In 2003, this CEPCO system received the 44th Annual Edison Award from the Edison Electric Institute (EEI), recognizing CEPCO’s achievement with the world’s first application of this type of system, and the contribution of the system to efficient power management.

Today, benefits continue to accrue. A new TSC-P, which adopts the latest high-performance computation servers, is now under construction for operation in 2009 [3]. The new system will shorten the calculation interval from every five minutes to every 30 seconds in order to reflect power system situations as precisely as possible. This interval was determined by the analysis of various stability situations recorded by the current TSC-P over more than 10 years of operation.
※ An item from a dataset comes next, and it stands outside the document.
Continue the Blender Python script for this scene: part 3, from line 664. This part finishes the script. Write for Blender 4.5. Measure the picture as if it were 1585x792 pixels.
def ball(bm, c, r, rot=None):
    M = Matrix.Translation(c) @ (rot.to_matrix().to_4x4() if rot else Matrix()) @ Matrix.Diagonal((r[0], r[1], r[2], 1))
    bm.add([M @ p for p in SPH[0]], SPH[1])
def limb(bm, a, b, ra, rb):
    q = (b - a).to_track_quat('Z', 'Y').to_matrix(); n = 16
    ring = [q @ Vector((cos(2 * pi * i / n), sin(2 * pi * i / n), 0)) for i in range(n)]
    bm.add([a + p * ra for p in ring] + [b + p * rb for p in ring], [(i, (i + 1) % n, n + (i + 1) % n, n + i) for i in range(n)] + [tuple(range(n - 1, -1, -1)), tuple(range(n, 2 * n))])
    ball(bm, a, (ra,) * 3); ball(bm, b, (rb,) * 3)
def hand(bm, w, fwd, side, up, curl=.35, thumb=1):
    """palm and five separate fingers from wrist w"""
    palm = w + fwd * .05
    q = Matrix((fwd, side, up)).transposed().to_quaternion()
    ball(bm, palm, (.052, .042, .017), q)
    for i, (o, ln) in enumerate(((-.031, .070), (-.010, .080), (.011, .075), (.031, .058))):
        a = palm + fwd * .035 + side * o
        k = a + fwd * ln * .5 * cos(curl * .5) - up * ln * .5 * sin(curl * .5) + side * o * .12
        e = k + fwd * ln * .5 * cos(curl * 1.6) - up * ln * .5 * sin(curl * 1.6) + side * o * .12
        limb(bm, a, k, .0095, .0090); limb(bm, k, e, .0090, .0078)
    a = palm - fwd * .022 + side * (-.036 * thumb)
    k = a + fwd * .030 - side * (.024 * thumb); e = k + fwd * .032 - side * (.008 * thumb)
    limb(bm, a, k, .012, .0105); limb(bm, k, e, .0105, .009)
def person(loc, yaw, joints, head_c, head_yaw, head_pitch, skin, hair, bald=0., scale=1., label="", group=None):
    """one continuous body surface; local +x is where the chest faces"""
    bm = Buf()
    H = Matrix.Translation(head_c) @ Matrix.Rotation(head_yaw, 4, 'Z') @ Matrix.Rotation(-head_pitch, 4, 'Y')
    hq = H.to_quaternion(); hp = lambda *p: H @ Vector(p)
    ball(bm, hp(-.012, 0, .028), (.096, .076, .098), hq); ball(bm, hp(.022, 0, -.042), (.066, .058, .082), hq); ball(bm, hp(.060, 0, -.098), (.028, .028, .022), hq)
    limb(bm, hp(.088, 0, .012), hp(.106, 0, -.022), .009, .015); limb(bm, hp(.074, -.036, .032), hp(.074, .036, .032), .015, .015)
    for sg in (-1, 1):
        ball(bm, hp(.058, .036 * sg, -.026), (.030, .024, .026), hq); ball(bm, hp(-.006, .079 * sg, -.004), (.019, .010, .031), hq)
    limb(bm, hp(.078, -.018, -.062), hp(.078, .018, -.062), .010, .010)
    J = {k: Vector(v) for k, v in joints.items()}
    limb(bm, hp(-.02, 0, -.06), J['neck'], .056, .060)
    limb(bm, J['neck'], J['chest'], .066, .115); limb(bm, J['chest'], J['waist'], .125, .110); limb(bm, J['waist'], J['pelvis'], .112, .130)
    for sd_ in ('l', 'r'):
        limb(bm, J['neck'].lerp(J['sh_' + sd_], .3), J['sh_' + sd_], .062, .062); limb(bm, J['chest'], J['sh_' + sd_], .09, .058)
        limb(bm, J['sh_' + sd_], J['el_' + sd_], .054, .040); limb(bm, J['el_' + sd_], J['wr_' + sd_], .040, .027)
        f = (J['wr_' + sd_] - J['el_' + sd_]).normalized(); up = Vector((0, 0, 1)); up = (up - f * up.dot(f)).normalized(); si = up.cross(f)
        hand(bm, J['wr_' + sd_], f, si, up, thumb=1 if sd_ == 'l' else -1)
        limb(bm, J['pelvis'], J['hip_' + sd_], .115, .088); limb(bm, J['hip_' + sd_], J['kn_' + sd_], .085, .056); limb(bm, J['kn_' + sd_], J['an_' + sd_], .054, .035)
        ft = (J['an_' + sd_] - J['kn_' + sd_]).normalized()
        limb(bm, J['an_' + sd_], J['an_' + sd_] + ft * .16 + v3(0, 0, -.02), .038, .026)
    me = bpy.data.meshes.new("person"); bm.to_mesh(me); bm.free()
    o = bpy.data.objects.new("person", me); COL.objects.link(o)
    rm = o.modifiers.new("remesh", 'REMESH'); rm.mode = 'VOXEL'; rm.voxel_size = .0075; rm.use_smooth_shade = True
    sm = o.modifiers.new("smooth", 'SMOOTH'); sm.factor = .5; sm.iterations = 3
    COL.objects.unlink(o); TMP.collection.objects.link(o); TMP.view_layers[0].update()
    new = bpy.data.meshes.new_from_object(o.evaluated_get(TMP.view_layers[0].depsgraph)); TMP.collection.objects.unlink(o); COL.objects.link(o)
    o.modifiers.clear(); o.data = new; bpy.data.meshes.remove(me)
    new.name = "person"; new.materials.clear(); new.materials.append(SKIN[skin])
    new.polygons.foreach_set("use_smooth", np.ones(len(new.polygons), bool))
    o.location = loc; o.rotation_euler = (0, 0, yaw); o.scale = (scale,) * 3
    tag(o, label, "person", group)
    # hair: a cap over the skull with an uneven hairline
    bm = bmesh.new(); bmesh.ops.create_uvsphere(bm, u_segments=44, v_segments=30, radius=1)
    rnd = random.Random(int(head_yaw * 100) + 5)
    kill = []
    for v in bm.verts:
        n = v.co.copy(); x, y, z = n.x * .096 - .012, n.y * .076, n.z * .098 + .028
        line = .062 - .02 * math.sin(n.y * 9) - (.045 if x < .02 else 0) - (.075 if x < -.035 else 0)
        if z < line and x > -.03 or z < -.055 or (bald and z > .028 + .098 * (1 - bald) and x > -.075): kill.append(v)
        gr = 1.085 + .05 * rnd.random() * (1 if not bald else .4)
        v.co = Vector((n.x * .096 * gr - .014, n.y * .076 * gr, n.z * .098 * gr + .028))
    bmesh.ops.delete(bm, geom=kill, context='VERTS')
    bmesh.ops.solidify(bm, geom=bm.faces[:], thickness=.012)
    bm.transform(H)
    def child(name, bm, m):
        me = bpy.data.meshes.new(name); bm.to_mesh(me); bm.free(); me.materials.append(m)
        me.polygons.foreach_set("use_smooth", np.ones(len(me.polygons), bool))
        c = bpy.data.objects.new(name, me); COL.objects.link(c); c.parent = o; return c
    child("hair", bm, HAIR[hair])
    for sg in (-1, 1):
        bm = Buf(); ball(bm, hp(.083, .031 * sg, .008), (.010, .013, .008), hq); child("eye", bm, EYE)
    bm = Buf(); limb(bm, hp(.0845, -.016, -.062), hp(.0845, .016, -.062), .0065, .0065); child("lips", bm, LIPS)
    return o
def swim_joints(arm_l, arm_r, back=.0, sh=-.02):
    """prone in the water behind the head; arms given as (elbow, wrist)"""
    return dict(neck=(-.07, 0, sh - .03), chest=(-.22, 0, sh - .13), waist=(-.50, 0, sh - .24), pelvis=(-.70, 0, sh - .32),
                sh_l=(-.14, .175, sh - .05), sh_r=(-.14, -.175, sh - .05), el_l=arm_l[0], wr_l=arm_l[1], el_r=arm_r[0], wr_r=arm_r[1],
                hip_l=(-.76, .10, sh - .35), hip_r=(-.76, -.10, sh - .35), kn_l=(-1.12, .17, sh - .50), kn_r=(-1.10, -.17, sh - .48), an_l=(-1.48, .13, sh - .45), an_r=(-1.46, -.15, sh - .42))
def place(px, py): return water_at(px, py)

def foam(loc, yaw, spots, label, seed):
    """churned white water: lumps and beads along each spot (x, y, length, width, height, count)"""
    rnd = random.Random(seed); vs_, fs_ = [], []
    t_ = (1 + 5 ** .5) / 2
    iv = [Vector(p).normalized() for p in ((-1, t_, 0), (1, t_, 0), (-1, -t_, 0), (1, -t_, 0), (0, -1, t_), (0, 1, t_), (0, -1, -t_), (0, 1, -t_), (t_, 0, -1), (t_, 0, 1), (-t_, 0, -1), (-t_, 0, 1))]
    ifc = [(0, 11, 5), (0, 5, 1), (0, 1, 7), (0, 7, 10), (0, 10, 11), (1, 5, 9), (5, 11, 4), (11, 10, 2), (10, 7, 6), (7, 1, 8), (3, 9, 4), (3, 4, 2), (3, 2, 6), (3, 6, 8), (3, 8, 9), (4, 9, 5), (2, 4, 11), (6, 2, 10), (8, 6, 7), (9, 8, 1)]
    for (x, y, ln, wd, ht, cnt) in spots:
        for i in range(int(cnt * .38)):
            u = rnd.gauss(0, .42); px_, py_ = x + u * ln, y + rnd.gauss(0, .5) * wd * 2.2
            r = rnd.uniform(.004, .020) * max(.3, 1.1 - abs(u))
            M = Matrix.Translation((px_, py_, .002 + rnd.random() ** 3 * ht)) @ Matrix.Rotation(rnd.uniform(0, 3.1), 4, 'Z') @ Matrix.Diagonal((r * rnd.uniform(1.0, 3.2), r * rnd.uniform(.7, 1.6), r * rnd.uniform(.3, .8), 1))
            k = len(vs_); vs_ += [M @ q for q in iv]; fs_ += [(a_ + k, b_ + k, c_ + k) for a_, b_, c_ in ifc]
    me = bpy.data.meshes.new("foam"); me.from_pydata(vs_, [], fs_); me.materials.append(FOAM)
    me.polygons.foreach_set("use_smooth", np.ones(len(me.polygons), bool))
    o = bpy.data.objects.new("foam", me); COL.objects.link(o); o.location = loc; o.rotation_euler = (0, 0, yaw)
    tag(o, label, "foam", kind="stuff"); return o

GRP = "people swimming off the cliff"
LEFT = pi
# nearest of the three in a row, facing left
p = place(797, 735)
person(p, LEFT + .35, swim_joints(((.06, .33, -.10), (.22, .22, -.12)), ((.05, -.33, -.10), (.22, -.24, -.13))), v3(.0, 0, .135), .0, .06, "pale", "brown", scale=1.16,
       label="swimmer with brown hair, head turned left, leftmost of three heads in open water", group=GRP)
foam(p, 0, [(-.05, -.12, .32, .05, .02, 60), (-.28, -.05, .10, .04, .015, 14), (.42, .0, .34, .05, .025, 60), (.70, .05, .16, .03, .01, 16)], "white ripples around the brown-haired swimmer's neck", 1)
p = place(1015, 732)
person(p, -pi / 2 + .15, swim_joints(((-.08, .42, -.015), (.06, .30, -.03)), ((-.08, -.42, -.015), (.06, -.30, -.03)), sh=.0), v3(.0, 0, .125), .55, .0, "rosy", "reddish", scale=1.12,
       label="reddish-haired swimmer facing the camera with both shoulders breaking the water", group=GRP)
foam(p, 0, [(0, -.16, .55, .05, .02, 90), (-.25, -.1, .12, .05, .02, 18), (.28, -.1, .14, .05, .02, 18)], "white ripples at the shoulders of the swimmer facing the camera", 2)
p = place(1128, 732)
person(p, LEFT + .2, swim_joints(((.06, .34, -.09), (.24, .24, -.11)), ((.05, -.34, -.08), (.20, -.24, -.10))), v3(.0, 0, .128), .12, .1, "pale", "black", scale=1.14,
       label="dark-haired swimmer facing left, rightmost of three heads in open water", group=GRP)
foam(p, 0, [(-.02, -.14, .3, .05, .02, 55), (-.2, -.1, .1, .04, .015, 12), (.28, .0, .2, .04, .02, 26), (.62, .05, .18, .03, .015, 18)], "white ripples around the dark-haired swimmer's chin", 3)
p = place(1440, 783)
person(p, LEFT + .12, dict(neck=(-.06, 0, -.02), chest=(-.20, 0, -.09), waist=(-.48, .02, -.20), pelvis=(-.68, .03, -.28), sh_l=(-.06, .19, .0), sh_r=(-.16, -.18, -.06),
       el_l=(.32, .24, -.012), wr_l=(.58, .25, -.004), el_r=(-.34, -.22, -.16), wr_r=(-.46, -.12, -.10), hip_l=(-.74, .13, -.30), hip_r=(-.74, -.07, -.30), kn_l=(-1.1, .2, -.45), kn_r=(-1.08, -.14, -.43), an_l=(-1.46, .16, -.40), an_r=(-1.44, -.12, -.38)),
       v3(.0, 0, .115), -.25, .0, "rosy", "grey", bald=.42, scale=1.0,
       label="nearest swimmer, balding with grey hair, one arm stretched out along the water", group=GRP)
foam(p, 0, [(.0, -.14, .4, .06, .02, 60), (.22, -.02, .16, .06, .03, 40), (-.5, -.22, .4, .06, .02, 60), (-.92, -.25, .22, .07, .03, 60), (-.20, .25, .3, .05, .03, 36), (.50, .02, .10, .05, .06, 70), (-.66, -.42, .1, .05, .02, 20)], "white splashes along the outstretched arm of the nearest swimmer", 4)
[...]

Additionally, although the current TSC-P uses the same online data as used by EMS/ SCADA, it can control emergency actions against small signal instability by receiving phasor measurement unit (PMU) data to detect divergences of phasor angles and voltages among the main substations.

Summary

The online TSC system is expected to realize optimum stabilization control of recent complicated power system conditions by obtaining power system information online and carrying out stability calculations at specific intervals. The online TSC will thus help utilities achieve better returns on investment in new or renovated transmission lines, reducing outage time and enabling a more efficient smart grid.

References

  1. Ota, Kitayama, Ito, Fukushima, Omata, Morita and Y. Kokai, “Development of Transient Stability Control System (TSC System) Based on Online Stability Calculation”, IEEE Trans. on Power System, Vol. 11, No. 3, pp. 1463-1472, August 1996.
  2. Koaizawa, Nakane, Omata and Y. Kokai, “Acutual Operating Experience of Online Transient Stability Control System (TSC System), IEEE PES Winter Meeting, 2000, Vol. 1, pp 84-89.
  3. Takeuchi, Niwa, Nakane and T. Miura
    “Performance Evaluation of the Online Transient Stability Control System (Online TSC System)”, IEEE PES General Meeting , June 2006.
  4. Takeuchi, Sato, Nishiiri, Kajihara, Kokai and M. Yatsu, “Development of New Technologies and Functions for the Online TSC System”, IEEE PES General Meeting , June 2006.